Goldman Wins Bid To Supply Rate Cap To Orange County

Orange County yesterday agreed to pay $1.769 million for an interest rate cap that will protect the county against a significant rise in interest rates between now and the planned sale of $720 million of recovery bonds at the end of June.

In a deal described by several market observers as the first of its kind, the county chose Goldman, Sachs & Co. to supply the cap - effectively an insurance policy - in competitive bidding.

The contract will protect against any increase in municipal bond yields of more than 75 basis points between pricing yesterday and June 30.

In what derivatives market players said was an unusual structure - some called it unprecedented - the cap was broken down into 30 individual portions, giving Orange County protection for each of the serial maturities it plans to sell.

Caps have generally been against a single index, derivatives market sources said.

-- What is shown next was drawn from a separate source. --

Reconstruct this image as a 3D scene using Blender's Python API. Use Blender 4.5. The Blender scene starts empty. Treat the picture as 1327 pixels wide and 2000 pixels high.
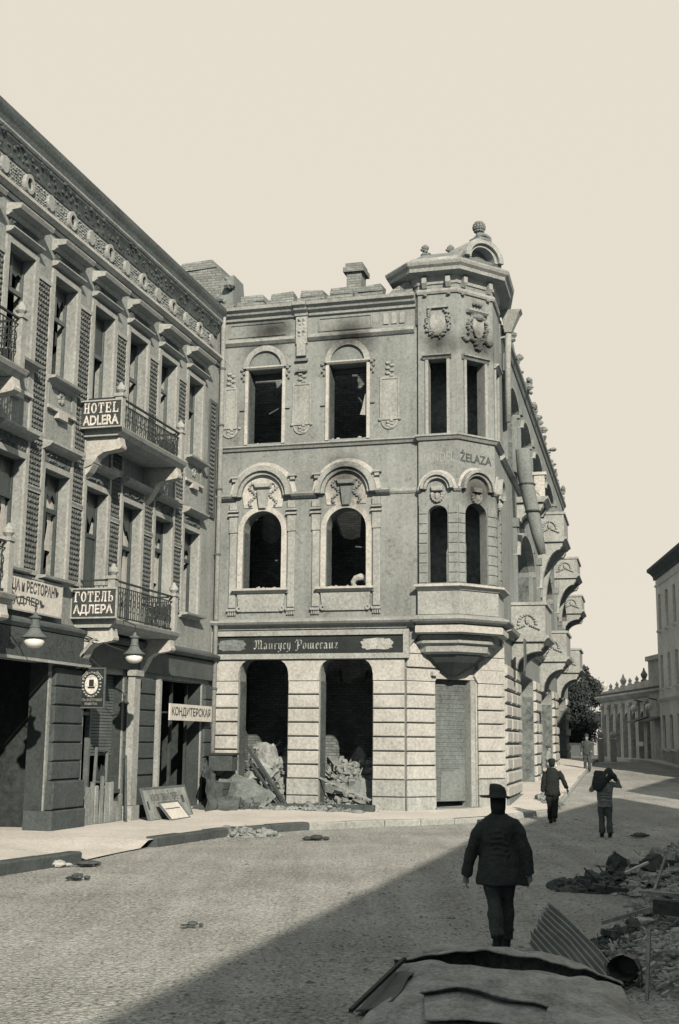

But they added that such an arrangement does not protect against changes in the shape of the yield curve that could lead to the county having to pay higher interest rates if the curve, for example, flattens without changing in overall level.

The county entered into the derivative contract in connection with its sale of $720 million of recovery certificates of participation, scheduled to come to market before June 30 as part of the bankruptcy recovery plan.

"It is very unique," said Christopher Varelas, principal at Salomon Brothers Inc., which is serving as financial adviser to Orange County. "We wanted to structure a cap that protected the county from various types of interest rate exposure, both an increase in rates and also a rotational shift or flattening of the yield curve."

To achieve this, the cap is linked to the levels of the Municipal Market Data's triple-A insured yield curve. If the yield at each maturity on June 30 is more than the strike price of 75 basis points above the yield at pricing yesterday, Goldman will have to pay out the excess interest cost on that maturity.

Explaining why the county bought the cap, Varelas added: "Purchasing the cap eliminates the one variable beyond the county's control and ensures that the county's available revenues will be sufficient to pay off the obligations needed to emerge from bankruptcy."

Four firms bid on the deal, having qualified after going through a selection process. In addition to Goldman, they were: Bank of America, Lehman Brothers, and J.P. Morgan Securities Inc.

Asked to suggest how the deal should be executed, Andrew Garvey - senior vice president and marketing manager in Lehman's municipal swaps and investment products group - said his firm had suggested the 30-part cap structure on Monday because it more closely matches the bonds Orange County will issue.

"The key is, it's a more precisely tailored hedge to make sure they were protected from all interest rate movements," he explained.

His colleague, senior vice president Rob Taylor, added that the large number of Municipal Market Data scales available made it possible to choose the one which best matched the expected pricing of the bonds across the entire yield curve. In addition, he said, the MMD scales are one of the most accurate.

Another derivatives market player, who asked not to be named, said it was the first structure of this kind he had seen.

However, he said the use of caps to protect against interest rate movements in this way is a growing market, even though it is more common to use a single figure for pricing such as the PSA index or the London Interbank Offered Rate.

Bidders on the deal, he added, needed a lot of technical skills because of the deal's complexity, the "outsize" $720 million notional amount, and $600,000 cost of a one basis point change if the strike price is exceeded.

Tom Nichols, general manager of Municipal Market Data, a sister company to The American Banker-Bond Buyer, said the adoption of MMD's index was confirmation of its accuracy as a benchmark.

Goldman declined to comment on the deal.